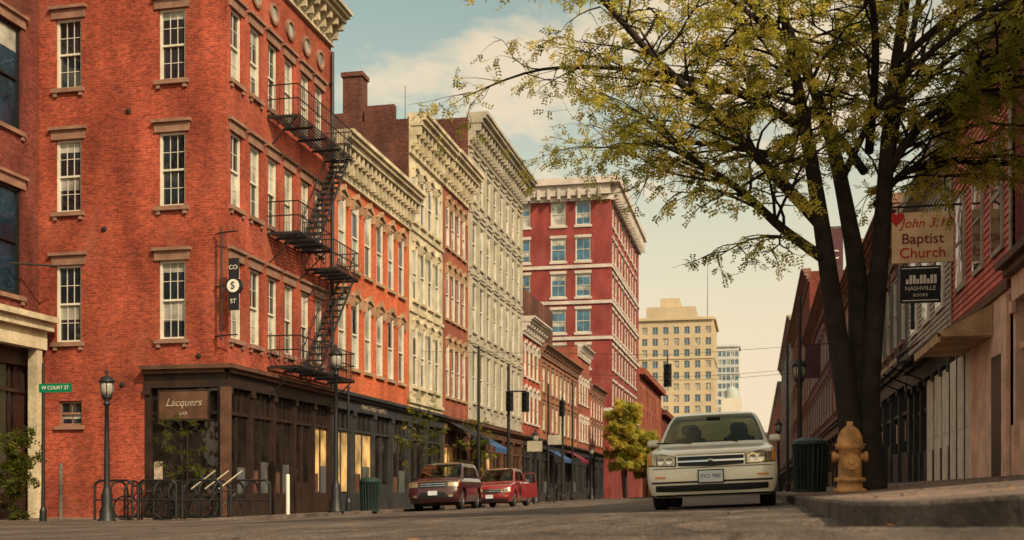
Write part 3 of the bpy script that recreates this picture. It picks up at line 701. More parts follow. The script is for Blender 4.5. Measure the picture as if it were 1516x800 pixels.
limbs=[
 ([(-.10,0,-.1,.24),(-.12,0,.35,.19),(-.15,0,.9,.155),(-.36,-.05,2.25,.13),(-.57,-.1,3.6,.105),(-.77,0,4.96,.08),(-1.0,.1,6.3,.05),(-1.3,.2,7.6,.02)],5,1.2),
 ([(.02,.1,-.1,.25),(.02,.1,.35,.2),(.0,.1,.9,.16),(0,.15,2.7,.13),(-.14,.2,3.8,.105),(-.35,.4,5.0,.08),(-.7,.7,6.2,.05),(-1.1,1,7.6,.02)],5,1.2),
 ([(.14,.0,-.1,.22),(.12,0,.4,.18),(.1,0,1.3,.14),(.22,-.1,3.2,.115),(.32,-.2,5.0,.085),(.5,-.4,6.8,.05),(.6,-.5,8.2,.02)],5,1.2),
 ([(.2,-.1,3.0,.09),(.45,.3,4.4,.075),(.9,.7,6.2,.05),(1.3,1.1,7.8,.02)],2,1.2),
 ([(-.5,-.1,3.05,.075),(-1.1,-.3,3.4,.06),(-1.75,-.6,3.85,.045),(-2.5,-.9,4.2,.03),(-3.0,-1,4.35,.012)],2,.8),
 ([(-.55,-.1,3.5,.085),(-1.3,-.2,4.25,.07),(-2.0,-.5,4.8,.058),(-2.85,-.9,5.4,.045),(-3.8,-1.3,6.2,.03),(-4.6,-1.6,6.4,.012)],2,.8),
 ([(-.75,0,4.8,.06),(-1.6,.3,5.4,.05),(-2.8,.6,5.8,.035),(-4.2,.8,5.9,.02),(-5.3,.9,5.55,.01)],1,.7),
 ([(-.3,.4,4.9,.06),(-.9,.2,6.0,.05),(-2.0,-.4,6.6,.035),(-3.4,-.9,6.7,.02),(-5.0,-1.0,6.4,.01)],1,1.1),
 ([(.27,-.1,4.1,.07),(.55,-.2,4.6,.06),(1.13,-.4,5.2,.05),(1.85,-.6,5.6,.035),(2.8,-.8,5.8,.012)],1,1.0),
 ([(.2,0,3.8,.05),(.6,.3,4.25,.045),(1.15,.5,4.5,.035),(2.0,.8,4.6,.025),(2.8,1,4.6,.01)],2,.7),
 ([(.1,0,4.5,.06),(-.2,-1.2,5.5,.045),(-.7,-2.2,6.1,.03),(-1.4,-3.2,6.3,.01)],1,.7),
 ([(.1,.2,4.3,.06),(-.2,1.3,5.4,.045),(-.8,2.6,6.2,.03),(-1.6,3.6,6.5,.01)],1,.9),
 ([(.4,-.3,5.6,.05),(1.2,-.8,6.2,.04),(2.2,-1.2,6.5,.025),(3.2,-1.6,6.4,.01)],1,1.3),
 ([(.3,.1,4.9,.05),(1.0,.3,5.6,.04),(1.9,.6,6.3,.025),(3.0,.9,6.7,.01)],1,1.3),
 ([(-1.0,.1,6.0,.04),(-2,0,6.7,.03),(-3.2,-.3,7.0,.015),(-4.6,-.5,7.0,.01)],1,1.0),
 ([(-.65,-.05,4.3,.05),(-1.3,.6,4.7,.04),(-2.2,1.2,5.0,.03),(-3.4,1.8,5.1,.01)],1,.6),
 ([(-.2,.2,4.2,.05),(.1,-.8,5.0,.04),(.9,-1.8,5.6,.03),(1.8,-2.6,5.7,.01)],1,.8)]
for pts,skip,dens in limbs:
    C=catmull(pts,5); T.tube([c[:3] for c in C],[c[3] for c in C],10)
    m=len(C)
    for i in range(skip*5 if skip>2 else 3,m):
        c=C[i]; d=C[min(i+1,m-1)]-C[max(0,i-1)]; d=d[:3]/(np.linalg.norm(d[:3])+1e-9)
        for rep in range(1 if rng.random()<.65 else 2):
            th=rng.uniform(0,2*math.pi); out=np.array([math.cos(th),math.sin(th)*.8,rng.uniform(-.2,.35)])
            if skip<=2: out=out*.8+d*.7
            L=rng.uniform(.7,1.7)*(1.15 if c[3]>.03 else .8)
            T.grow(c[:3],out,L,min(.022,c[3]*.5),0,1.25*dens,.04,sp=1.1)
TH=math.radians(12.23)
T.build('honey_locust_tree',lsize=.15,nl=4,w=.0215,rotz=TH,loc=(1.36,15.6,.2),weights=(.3,.40,.24,.06))
def smalltree(name,x,y,z,h,cr,stem=.05,leafd=3,w=.04,weights=(.35,.35,.15,.15),nb=16,start=.35):
    T=Tree(); top=h*.8
    pts=[np.array((0,0,0.)),np.array((.03,0,h*.3)),np.array((-.02,.03,h*.6)),np.array((.0,0,top))]
    T.tube(pts,[stem,stem*.8,stem*.5,stem*.2],7)
    for i in range(nb):
        t=start+(1-start)*i/nb; zz=top*t; th=i*2.4; L=cr*(1.05-.6*abs(t-.6))
        T.grow((0,0,zz),(math.cos(th),math.sin(th),.55),L,stem*.3,0,leafd,.01)
    return T.build(name,lsize=.2*w/.04,nl=3,w=w,weights=weights,loc=(x,y,z))
smalltree('street_tree',-11.7,103,-.4,10.5,1.7,.14,4,.09,(.4,.5,.1,0),20,.3)
smalltree('sapling_tree',-12.3,40.5,-.4,4.8,1.0,.04,1,.03,(.1,.1,.0,.8))
smalltree('sapling_tree',-12.3,49.5,-.4,4.6,1.0,.04,1,.03,(.1,.1,.0,.8))
smalltree('sapling_tree',-15.9,29.2,-.6,3.6,.8,.04,1,.026,(.0,.0,.0,1))
smalltree('leafy_shrub',-20.3,27.2,-.6,3.0,1.1,.05,3,.045,(.0,0,0,1),14,.1)
smalltree('street_tree',-12.3,130,-.4,8,2.2,.1,3,.09,(.4,.4,.2,0))
# ------------------------------------------------------------ CARS
M['carwhite']=mat('car_white_paint',(.68,.62,.52),.28,var=.06,spec=.5,coat=.8)
M['carred']=mat('car_red_paint',(.22,.015,.02),.28,var=.05,spec=.5,coat=1)
M['cardred']=mat('car_maroon_paint',(.05,.007,.011),.28,var=.05,spec=.5,coat=1)
M['rubber']=mat('tyre_rubber',(.018,.017,.016),.85,var=.2)
M['chrome']=mat('chrome',(.6,.6,.58),.12,metal=1,var=0)
M['wheelrim']=mat('alloy_wheel',(.3,.3,.3),.35,metal=.8,var=.1)
M['trimblack']=mat('black_plastic',(.012,.012,.012),.6,var=.1)
M['interior']=mat('grey_upholstery',(.05,.045,.04),.9,var=.2)
M['reflector']=mat('headlamp_reflector',(.50,.41,.28),.2,metal=.7,var=.35,scale=14)
M['plate']=mat('licence_plate',(.55,.57,.6),.5,var=.1)
M['platetext']=mat('plate_text',(.04,.05,.15),.5,var=0)
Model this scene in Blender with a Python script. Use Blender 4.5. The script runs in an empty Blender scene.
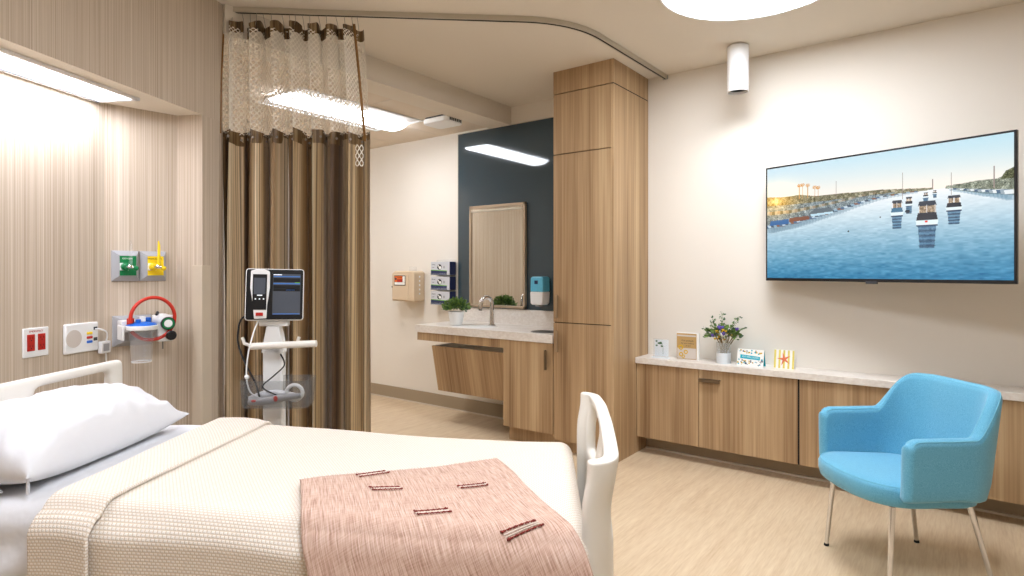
import bpy, math, random
import numpy as np
from mathutils import Vector, Matrix, noise
random.seed(7)
PI = math.pi
SC = bpy.context.scene
COL = SC.collection
TH = math.radians(36.95)          # heading of the camera in the room
ct, st = math.cos(TH), math.sin(TH)

def W(X, Z):                      # metres right of / in front of the viewer -> room x, y
    return (ct*X - st*Z, st*X + ct*Z)

# ------------------------------------------------------------------ camera, world, exposure
cam = bpy.data.cameras.new('camera'); camo = bpy.data.objects.new('camera', cam); COL.objects.link(camo)
camo.location = (0, 0, 1.33); camo.rotation_euler = (PI/2, 0, TH)
cam.lens = 600/1024*36; cam.sensor_width = 36; cam.shift_y = -17/1024; cam.clip_start = 0.05
SC.camera = camo
wd = bpy.data.worlds.new('world'); SC.world = wd; wd.use_nodes = True
wd.node_tree.nodes['Background'].inputs[0].default_value = (.92, .96, 1, 1)
wd.node_tree.nodes['Background'].inputs[1].default_value = 0.3
SC.view_settings.view_transform = 'Standard'; SC.view_settings.look = 'None'
SC.view_settings.gamma = 1; SC.view_settings.use_curve_mapping = False
SC.view_settings.exposure = 0.0
DISC_E, TROFFER_E, HEAD_E, SPOT_W = 26.5, 25.0, 23.0, 38

def spot(loc, watts, size=math.radians(128), blend=1.0, col=(1, .98, .95), r=.03):
    l = bpy.data.lights.new('downlight_lamp', 'SPOT'); l.energy = watts; l.spot_size = size; l.spot_blend = blend
    l.color = col; l.shadow_soft_size = r
    o = bpy.data.objects.new('downlight_lamp', l); COL.objects.link(o); o.location = loc
    return o
# ------------------------------------------------------------------ materials
def lin(c):
    return tuple(((x/255)/12.92 if x/255 <= .04045 else ((x/255+.055)/1.055)**2.4) for x in c) + (1,)

def mat(name, c, rough=.6, metal=0., var=.06, scale=8., bump=0., bscale=200., trans=0., alpha=1., ior=1.45, coat=0., bdist=.002, emit=None, es=0., sheen=0.):
    m = bpy.data.materials.new(name); m.use_nodes = True
    nt = m.node_tree; b = nt.nodes['Principled BSDF']
    co = nt.nodes.new('ShaderNodeTexCoord')
    if var > 0:
        nz = nt.nodes.new('ShaderNodeTexNoise'); nz.inputs['Scale'].default_value = scale; nz.inputs['Detail'].default_value = 4
        nt.links.new(co.outputs['Object'], nz.inputs['Vector'])
        mx = nt.nodes.new('ShaderNodeMix'); mx.data_type = 'RGBA'
        L = lin(c); mx.inputs['A'].default_value = tuple(max(0, v*(1-var)) for v in L[:3])+(1,)
        mx.inputs['B'].default_value = tuple(min(1, v*(1+var)) for v in L[:3])+(1,)
        nt.links.new(nz.outputs['Fac'], mx.inputs['Factor']); nt.links.new(mx.outputs['Result'], b.inputs['Base Color'])
    else:
        b.inputs['Base Color'].default_value = lin(c)
    b.inputs['Roughness'].default_value = rough; b.inputs['Metallic'].default_value = metal
    b.inputs['Transmission Weight'].default_value = trans; b.inputs['Alpha'].default_value = alpha; b.inputs['IOR'].default_value = ior
    b.inputs['Coat Weight'].default_value = coat
    if sheen: b.inputs['Sheen Weight'].default_value = sheen
    if emit: b.inputs['Emission Color'].default_value = lin(emit); b.inputs['Emission Strength'].default_value = es
    if bump:
        n2 = nt.nodes.new('ShaderNodeTexNoise'); n2.inputs['Scale'].default_value = bscale; n2.inputs['Detail'].default_value = 3
        nt.links.new(co.outputs['Object'], n2.inputs['Vector'])
        bp = nt.nodes.new('ShaderNodeBump'); bp.inputs['Strength'].default_value = bump; bp.inputs['Distance'].default_value = bdist
        nt.links.new(n2.outputs['Fac'], bp.inputs['Height']); nt.links.new(bp.outputs['Normal'], b.inputs['Normal'])
    return m

def nd(nt, t, **kw):
    n = nt.nodes.new(t)
    for k, v in kw.items(): setattr(n, k, v)
    return n

def ramp(nt, stops, interp='LINEAR'):
    r = nt.nodes.new('ShaderNodeValToRGB'); r.color_ramp.interpolation = interp
    e = r.color_ramp.elements
    while len(e) < len(stops): e.new(.5)
    for k, (p, c) in enumerate(stops): e[k].position = p; e[k].color = lin(c) if len(c) == 3 else c
    return r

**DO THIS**
Give again, exactly as written, only the lines that start at the one with "Model this scene" and end at the one with "DISC_E, TROFFER_E, HEAD_E, SPOT_W", both included. Skip any pictures.

**COMPLETE OUTPUT**
Model this scene in Blender with a Python script. Use Blender 4.5. The script runs in an empty Blender scene.
import bpy, math, random
import numpy as np
from mathutils import Vector, Matrix, noise
random.seed(7)
PI = math.pi
SC = bpy.context.scene
COL = SC.collection
TH = math.radians(36.95)          # heading of the camera in the room
ct, st = math.cos(TH), math.sin(TH)

def W(X, Z):                      # metres right of / in front of the viewer -> room x, y
    return (ct*X - st*Z, st*X + ct*Z)

# ------------------------------------------------------------------ camera, world, exposure
cam = bpy.data.cameras.new('camera'); camo = bpy.data.objects.new('camera', cam); COL.objects.link(camo)
camo.location = (0, 0, 1.33); camo.rotation_euler = (PI/2, 0, TH)
cam.lens = 600/1024*36; cam.sensor_width = 36; cam.shift_y = -17/1024; cam.clip_start = 0.05
SC.camera = camo
wd = bpy.data.worlds.new('world'); SC.world = wd; wd.use_nodes = True
wd.node_tree.nodes['Background'].inputs[0].default_value = (.92, .96, 1, 1)
wd.node_tree.nodes['Background'].inputs[1].default_value = 0.3
SC.view_settings.view_transform = 'Standard'; SC.view_settings.look = 'None'
SC.view_settings.gamma = 1; SC.view_settings.use_curve_mapping = False
SC.view_settings.exposure = 0.0
DISC_E, TROFFER_E, HEAD_E, SPOT_W = 26.5, 25.0, 23.0, 38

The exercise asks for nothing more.